The next-generation HBM, HBM4, arms race triggered by the main chip Rubin R200 is intensifying further. According to industry sources, Nvidia recently raised HBM4's target data transfer rate to about 10–11 Gbps (10–11 gigabits per second), roughly 20% above the industry standard. That is fast enough to transfer dozens of 4K high-definition movies in just one second. The first to announce it had met the tougher standard was SK hynix. On the 12th, SK hynix officially said it had completed HBM4 development and established a mass-production system to supply customers. Not to be outdone, Samsung Electronics also said it had already secured an HBM4 mass-production system.

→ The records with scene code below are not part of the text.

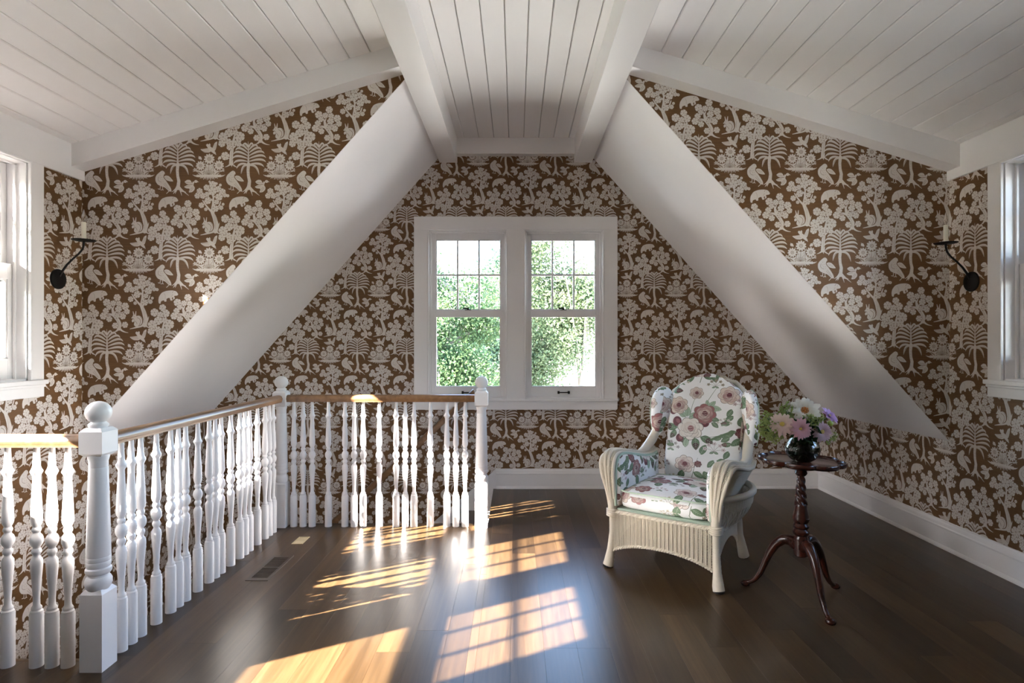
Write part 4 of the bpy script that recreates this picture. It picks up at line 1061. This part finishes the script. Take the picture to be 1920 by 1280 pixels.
# ---------------------------------------------------------------- flowers
fr = random.Random(8)
def flower(head, r, pm, cm, label, rings, face, foot, cup=.35, cr=.3, tipw=1.):
    """a dahlia like bloom: rings of separate petals round a centre, on its own stem"""
    hd = Vector(head); o = empty('cut_flower', hd); tag(o, label, 'flower', 'cut flowers in the glass vase')
    q = Vector(face).to_track_quat('Z', 'Y').to_matrix()
    pet = MB()
    for (n_, l, lift, w) in rings:
        for k in range(n_):
            a = 2 * math.pi * (k + .5 * fr.random()) / n_ + lift
            l_ = l * r * (.9 + .2 * fr.random()); ww = w * r * (.9 + .2 * fr.random())
            g = []
            for i in range(5):
                t = i / 4
                wd = ww * (math.sin(math.pi * min(.93, t * .82 + .12)) ** .8)
                rad_ = .10 * r + l_ * t * math.cos(lift * (1 - .5 * t)); h = l_ * t * math.sin(lift) * (1.2 - .4 * t) - .10 * r * t * t * (1 - lift)
                for s in (-1, 0, 1):
                    x, y, z = rad_, s * wd, h + (.18 * wd * abs(s)) * (1 if t < .9 else .4)
                    g.append(q @ Vector((x * math.cos(a) - y * math.sin(a), x * math.sin(a) + y * math.cos(a), z)))
            pet.add(g, [(i * 3 + j, i * 3 + j + 1, i * 3 + j + 4, i * 3 + j + 3) for i in range(4) for j in range(2)])
    tag(obj('petals', pet, pm, o, smooth=60, fix=False), kind='stuff')
    c = MB()
    for k in range(26):
        a = k * 2.4; rr_ = cr * r * math.sqrt(k / 26)
        p = q @ Vector((rr_ * math.cos(a), rr_ * math.sin(a), .12 * r + .16 * r * (1 - k / 40)))
        c.tube([q @ Vector((rr_ * .7 * math.cos(a), rr_ * .7 * math.sin(a), 0)), p], (.025 * r, .055 * r), 5)
    obj('flower_centre', c, cm, o, smooth=60)
    f_ = Vector(foot) - hd; mouth = Vector((VX + (foot[0] - VX) * -.5, VY + (foot[1] - VY) * -.5, TZ + .128)) - hd
    b = q @ Vector((0, 0, -.02))
    obj('stem', MB().tube([q @ Vector((0, 0, .01)), b, b * .4 + mouth * .6 + Vector((0, 0, .012)), mouth, mouth * .5 + f_ * .5, f_], .0026, 6), M['stemg'], o, smooth=60)
full = ((16, 1.0, .10, .17), (14, .88, .38, .17), (12, .70, .66, .15), (9, .50, .95, .13))
open_ = ((9, 1.0, .32, .30), (8, .86, .62, .27), (6, .62, .95, .22))
flower((1.462, 2.985, .955), .068, M['p_white'], M['orange'], 'large creamy white bloom with an orange centre at the top of the bouquet', open_, (-.25, -.85, .45), (VX + .02, VY + .03, TZ + .02), cr=.34)
flower((1.318, 2.915, .897), .058, M['p_cream'], M['yellow'], 'cream bloom with pink edges at the left of the bouquet', full, (-.35, -.85, .38), (VX + .045, VY + .02, TZ + .02), cr=.18)
flower((1.392, 2.885, .880), .050, M['p_peach'], M['yellow'], 'peach pink ball bloom in the middle of the bouquet front', full, (-.1, -.9, .2), (VX + .03, VY + .04, TZ + .02), cr=.10)
flower((1.512, 2.915, .862), .048, M['p_pink'], M['yellow'], 'dusty pink bloom low at the right of the bouquet', full, (.15, -.9, .15), (VX - .04, VY + .03, TZ + .02), cr=.2)
flower((1.603, 3.020, .925), .044, M['p_violet'], M['yellow'], 'violet bloom at the far right of the bouquet', open_, (.45, -.55, .65), (VX - .05, VY - .01, TZ + .02), cr=.15)
def sprig(tip, spread, label, foot, m, n, leafsize, cat='foliage', kind='bract'):
    o = empty('foliage_sprig', tip); tag(o, label, cat, 'green sprigs in the glass vase')
    t = Vector(tip); f_ = Vector(foot) - t; mouth = Vector((VX + (tip[0] - VX) * .12, VY + (tip[1] - VY) * .12, TZ + .130)) - t
    st_ = MB().tube([Vector((0, 0, .0)), mouth * .5 + Vector((0, 0, .012)), mouth, f_], .0022, 5)
    lf = MB()
    for k in range(n):
        d = Vector((fr.gauss(0, 1), fr.gauss(0, .8), fr.gauss(0, 1))); d.normalize(); p = d * spread * (.25 + .75 * fr.random() ** .6)
        if k % 3 == 0: st_.tube([mouth * .15 * fr.random(), p * .9], .0009, 4)
        for j in range(3):
            nn_ = Vector((fr.gauss(0, 1), fr.gauss(0, 1), fr.gauss(0, 1))).normalized(); a_ = nn_.orthogonal().normalized(); b_ = nn_.cross(a_)
            l = leafsize * (.6 + .7 * fr.random()); c0 = p + nn_ * l * .1
            lf.add([c0, c0 + a_ * l * .5 + b_ * l * .38, c0 + a_ * l, c0 + a_ * l * .5 - b_ * l * .38], [(0, 1, 2, 3)])
    obj('stem', st_, M['stemg'], o)
    tag(obj('bracts' if kind == 'bract' else 'leaves', lf, m, o, fix=False), kind='stuff')
sprig((1.255, 2.935, .868), .055, 'lime green hydrangea sprig hanging at the left of the vase', (VX + .04, VY, TZ + .02), M['bract'], 90, .017)
sprig((1.300, 2.96, .842), .045, 'pale green sprig below the cream bloom', (VX + .04, VY + .01, TZ + .02), M['bract'], 70, .016)
sprig((1.275, 2.99, .918), .035, 'green sprig tips beside the chair wing', (VX + .03, VY - .02, TZ + .02), M['bract'], 45, .014)
sprig((1.385, 3.00, .945), .048, 'green sprig between the cream and white blooms', (VX, VY - .03, TZ + .02), M['bract'], 80, .016)
sprig((1.470, 2.93, .905), .042, 'green sprig under the white bloom', (VX - .02, VY + .02, TZ + .02), M['bract'], 70, .016)
sprig((1.530, 2.99, .915), .040, 'green sprig between the white and violet blooms', (VX - .03, VY + .03, TZ + .02), M['bract'], 60, .015)
sprig((1.585, 2.95, .820), .038, 'thin green sprig low at the right of the vase', (VX - .04, VY + .02, TZ + .02), M['bract'], 30, .013)
sprig((1.455, 2.955, .858), .050, 'dark green leaves at the mouth of the vase', (VX, VY, TZ + .02), M['darkleaf'], 60, .05, kind='leaf')
sprig((VX, VY, TZ + .070), .045, 'dark leaves and stems inside the glass bowl', (VX, VY, TZ + .02), M['darkleaf'], 60, .04, kind='leaf')
o = empty('flower_bud', (1.592, 2.985, .893)); tag(o, 'round lime green bud below the violet bloom', 'bud')
obj('bud', MB().lathe([(-.014, .003), (-.011, .010), (0, .0155), (.010, .011), (.014, .003)], n=14), M['limeb'], o, smooth=60)
obj('stem', MB().tube([(0, 0, -.012), (-.03, 0, -.035), (-.10, .0, -.06), (-.15, .01, -.16)], .0018, 5), M['stemg'], o)
# ---------------------------------------------------------------- outdoors
struct(obj('ground', MB().box(-90, 90, -90, 160, -3.4, -3.2), M['ground']), 'pale sunlit ground below the house')
struct(obj('lawn', MB().box(-60, -3.2, -60, 9, -3.3, -3.17), M['grass']), 'unseen green lawn added on the sunny side to dim the ceiling bounce')  # unseen lawn added to cut sunlight bounced onto the right ceiling
def tree(label, x, y, h, blobs, nleaf, size, m, seed, trunk=.16, lean=(0, 0), bark='bark', base=-3.2):
    rg = np.random.default_rng(seed); rr = random.Random(seed)
    t = empty('garden_tree', (x, y, base)); tag(t, label, 'tree', 'trees outside the windows')
    top = Vector((lean[0], lean[1], h)); mb = MB()
    tr = [Vector((0, 0, 0)).lerp(top, k / 8) + Vector((rr.uniform(-.06, .06), rr.uniform(-.06, .06), 0)) * (k > 0) for k in range(9)]
    mb.tube(tr, (trunk, trunk * .85, trunk * .7, trunk * .25), 9)
    obj('trunk', mb, M[bark], t, smooth=60)
    bm_ = MB(); cl = []
    for (bx, by, bz, rx, rz, w) in blobs:
        n = max(6, int(w * 60))
        for _ in range(n):
            d = rg.normal(size=3); d /= np.linalg.norm(d); p = np.array((bx, by, bz)) + d * np.array((rx, rx, rz)) * rg.random() ** .4
            cl.append(p)
        for _ in range(4):
            p = cl[-1 - rr.randrange(n)]; s = tr[rr.randrange(3, 8)]
            bm_.tube([s, s.lerp(Vector(p), .5) + Vector((0, 0, .12)), Vector(p)], (trunk * .3, trunk * .18, .012), 5)
    obj('branches', bm_, M[bark], t, smooth=60)
    cl = np.array(cl)
    c = cl[rg.integers(0, len(cl), nleaf)] + rg.normal(size=(nleaf, 3)) * .17
    a = rg.normal(size=(nleaf, 3)); a /= np.linalg.norm(a, axis=1)[:, None]
    b = np.cross(a, rg.normal(size=(nleaf, 3))); b /= np.linalg.norm(b, axis=1)[:, None]
    l = (size * (.6 + .8 * rg.random(nleaf)))[:, None]
    v = np.stack([c - a * l * .5, c + b * l * .3, c + a * l * .5, c - b * l * .3], 1).reshape(-1, 3)
    me = bpy.data.meshes.new('foliage'); me.vertices.add(len(v)); me.vertices.foreach_set('co', v.ravel())
    me.loops.add(nleaf * 4); me.loops.foreach_set('vertex_index', np.arange(nleaf * 4)); me.polygons.add(nleaf); me.polygons.foreach_set('loop_start', np.arange(0, nleaf * 4, 4)); me.polygons.foreach_set('loop_total', np.full(nleaf, 4)); me.update()
    me.materials.append(M[m]); o = bpy.data.objects.new('foliage', me); COL.objects.link(o); o.parent = t; tag(o, kind='stuff')
# beyond the far window (heights are above the ground 3.2 m below the floor)
tree('bright green tree filling the left of the far window', -1.75, 12.0, 6.8, [(0, 0, 4.5, 1.05, 1.5, 1.4), (.55, -.2, 3.4, .95, 1.0, 1.2), (-.5, 0, 5.9, .6, .6, .5), (.9, .3, 5.2, .55, .7, .4)], 52000, .062, 'leaf', 1)
tree('dark bluish green tree behind the middle of the far window', -.45, 16.5, 6.6, [(0, 0, 4.6, 1.1, 1.7, 1.4), (-1.0, .3, 3.8, 1.1, 1.3, 1.1), (.2, .2, 6.2, .8, .9, .6)], 46000, .075, 'leaf2', 2)
tree('pale loose birch at the right of the far window', 1.52, 13.5, 7.4, [(-.75, 0, 4.5, .8, .95, 1.2), (-1.25, .2, 5.7, .9, .9, .8), (-.2, 0, 5.6, .7, .6, .7), (.05, .2, 5.0, .45, .55, .5), (-1.0, -.2, 6.7, .8, .5, .4), (-1.2, 0, 3.7, .5, .7, .6)], 50000, .062, 'leaf3', 3, trunk=.10, lean=(.06, 0))
# unseen tall trees added past the lawn, under the sun: they close the low sky on the left
for k, (x, y, nm) in enumerate(((-17, -9.4, 'first'), (-17.6, -3.1, 'second'), (-17, 3.2, 'third'), (-17.6, 9.5, 'last'))):
    tree('unseen tall dark tree added past the lawn to close the low left sky, %s from the camera end' % nm, x, y, 11.5, [(0, 0, 7, 3.4, 3.4, 3), (.3, 1.0, 4, 3, 2.8, 2)], 9000, .42, 'leaf2', 20 + k, trunk=.3)
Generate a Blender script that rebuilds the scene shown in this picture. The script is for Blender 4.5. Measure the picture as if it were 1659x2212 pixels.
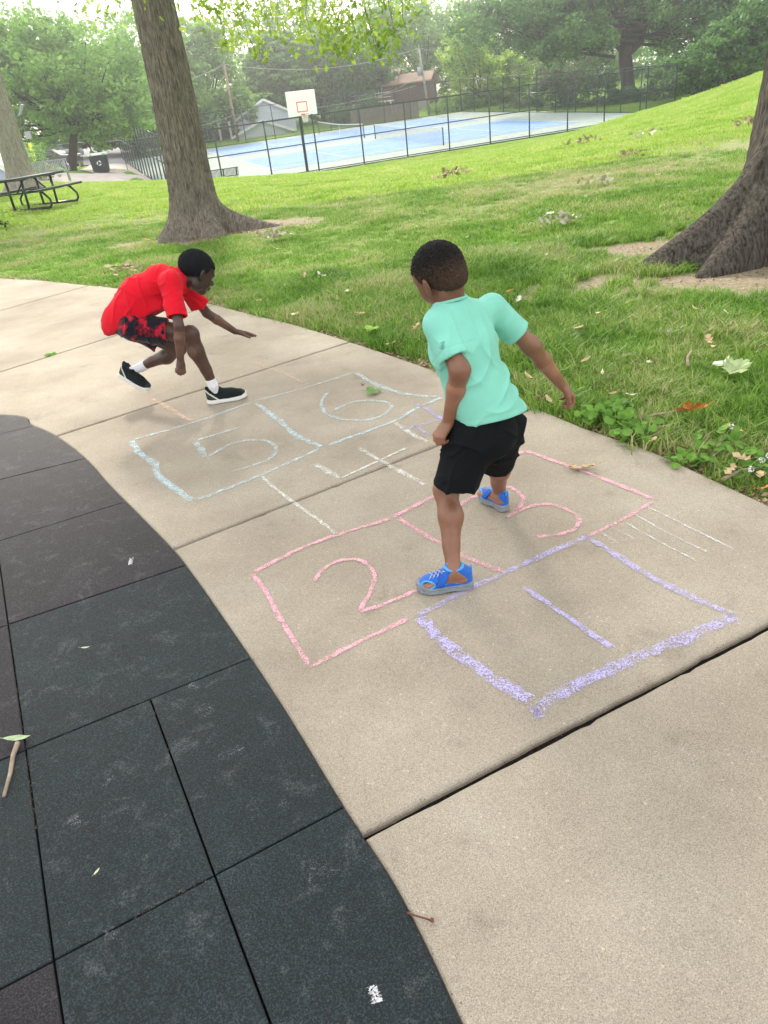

A semiconductor industry source said that while SK hynix has gained the upper hand in the initial supply race, Micron, which stood out in the HBM3E market, is failing to meet Nvidia's speed criteria in the HBM4 generation, and added that Samsung Electronics is expected to address some issues to meet Nvidia's requirements and then seek final quality approval. The industry expects Samsung Electronics, which has secured high yields on the latest processes and logic-die technology one generation ahead (the bottommost chip that serves as HBM's brain), to aim for a comeback over the medium to long term. Micron, due to technical limits in its base-die design approach (the foundational stacking design for HBM), is seen delaying some HBM investments and instead focusing more on DDR5-based server DRAM.
Will Nvidia be able to keep the top spot again through strategic innovation this time? Regardless of the outcome, the AI industry's landscape is already shifting rapidly.